** BEGIN Data section **

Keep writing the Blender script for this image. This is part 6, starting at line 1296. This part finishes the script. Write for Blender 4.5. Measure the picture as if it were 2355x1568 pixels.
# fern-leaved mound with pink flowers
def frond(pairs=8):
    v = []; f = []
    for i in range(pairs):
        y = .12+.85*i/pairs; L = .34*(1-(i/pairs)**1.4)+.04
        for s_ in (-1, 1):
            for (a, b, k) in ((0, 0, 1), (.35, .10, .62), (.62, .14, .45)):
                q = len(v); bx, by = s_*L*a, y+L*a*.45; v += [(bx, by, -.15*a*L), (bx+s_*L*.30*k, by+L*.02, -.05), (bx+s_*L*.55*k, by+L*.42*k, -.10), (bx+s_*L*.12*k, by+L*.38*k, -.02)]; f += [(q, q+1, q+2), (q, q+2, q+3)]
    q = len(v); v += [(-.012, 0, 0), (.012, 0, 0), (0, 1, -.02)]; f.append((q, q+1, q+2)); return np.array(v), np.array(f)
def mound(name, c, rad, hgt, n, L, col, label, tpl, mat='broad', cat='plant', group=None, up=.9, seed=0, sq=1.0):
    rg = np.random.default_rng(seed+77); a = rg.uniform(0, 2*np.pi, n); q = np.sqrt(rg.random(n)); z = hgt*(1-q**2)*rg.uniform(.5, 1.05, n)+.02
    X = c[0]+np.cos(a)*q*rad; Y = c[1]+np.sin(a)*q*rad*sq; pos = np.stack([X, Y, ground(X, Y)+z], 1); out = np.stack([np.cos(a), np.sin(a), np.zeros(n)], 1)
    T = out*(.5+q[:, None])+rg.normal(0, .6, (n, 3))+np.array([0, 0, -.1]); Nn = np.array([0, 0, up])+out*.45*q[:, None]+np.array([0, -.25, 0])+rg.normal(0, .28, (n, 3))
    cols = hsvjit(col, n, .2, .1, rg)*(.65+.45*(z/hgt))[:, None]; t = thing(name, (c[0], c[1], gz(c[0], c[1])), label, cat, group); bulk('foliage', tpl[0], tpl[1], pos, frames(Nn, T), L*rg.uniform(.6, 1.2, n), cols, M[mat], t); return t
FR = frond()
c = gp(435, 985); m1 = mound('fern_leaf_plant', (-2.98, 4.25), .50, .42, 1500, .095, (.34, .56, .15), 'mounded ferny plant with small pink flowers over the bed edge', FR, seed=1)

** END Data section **

**Problem description:** Copy all of the material word for word.

**Output for this exercise:**
Keep writing the Blender script for this image. This is part 6, starting at line 1296. This part finishes the script. Write for Blender 4.5. Measure the picture as if it were 2355x1568 pixels.
# fern-leaved mound with pink flowers
def frond(pairs=8):
    v = []; f = []
    for i in range(pairs):
        y = .12+.85*i/pairs; L = .34*(1-(i/pairs)**1.4)+.04
        for s_ in (-1, 1):
            for (a, b, k) in ((0, 0, 1), (.35, .10, .62), (.62, .14, .45)):
                q = len(v); bx, by = s_*L*a, y+L*a*.45; v += [(bx, by, -.15*a*L), (bx+s_*L*.30*k, by+L*.02, -.05), (bx+s_*L*.55*k, by+L*.42*k, -.10), (bx+s_*L*.12*k, by+L*.38*k, -.02)]; f += [(q, q+1, q+2), (q, q+2, q+3)]
    q = len(v); v += [(-.012, 0, 0), (.012, 0, 0), (0, 1, -.02)]; f.append((q, q+1, q+2)); return np.array(v), np.array(f)
def mound(name, c, rad, hgt, n, L, col, label, tpl, mat='broad', cat='plant', group=None, up=.9, seed=0, sq=1.0):
    rg = np.random.default_rng(seed+77); a = rg.uniform(0, 2*np.pi, n); q = np.sqrt(rg.random(n)); z = hgt*(1-q**2)*rg.uniform(.5, 1.05, n)+.02
    X = c[0]+np.cos(a)*q*rad; Y = c[1]+np.sin(a)*q*rad*sq; pos = np.stack([X, Y, ground(X, Y)+z], 1); out = np.stack([np.cos(a), np.sin(a), np.zeros(n)], 1)
    T = out*(.5+q[:, None])+rg.normal(0, .6, (n, 3))+np.array([0, 0, -.1]); Nn = np.array([0, 0, up])+out*.45*q[:, None]+np.array([0, -.25, 0])+rg.normal(0, .28, (n, 3))
    cols = hsvjit(col, n, .2, .1, rg)*(.65+.45*(z/hgt))[:, None]; t = thing(name, (c[0], c[1], gz(c[0], c[1])), label, cat, group); bulk('foliage', tpl[0], tpl[1], pos, frames(Nn, T), L*rg.uniform(.6, 1.2, n), cols, M[mat], t); return t
FR = frond()
c = gp(435, 985); m1 = mound('fern_leaf_plant', (-2.98, 4.25), .50, .42, 1500, .095, (.34, .56, .15), 'mounded ferny plant with small pink flowers over the bed edge', FR, seed=1)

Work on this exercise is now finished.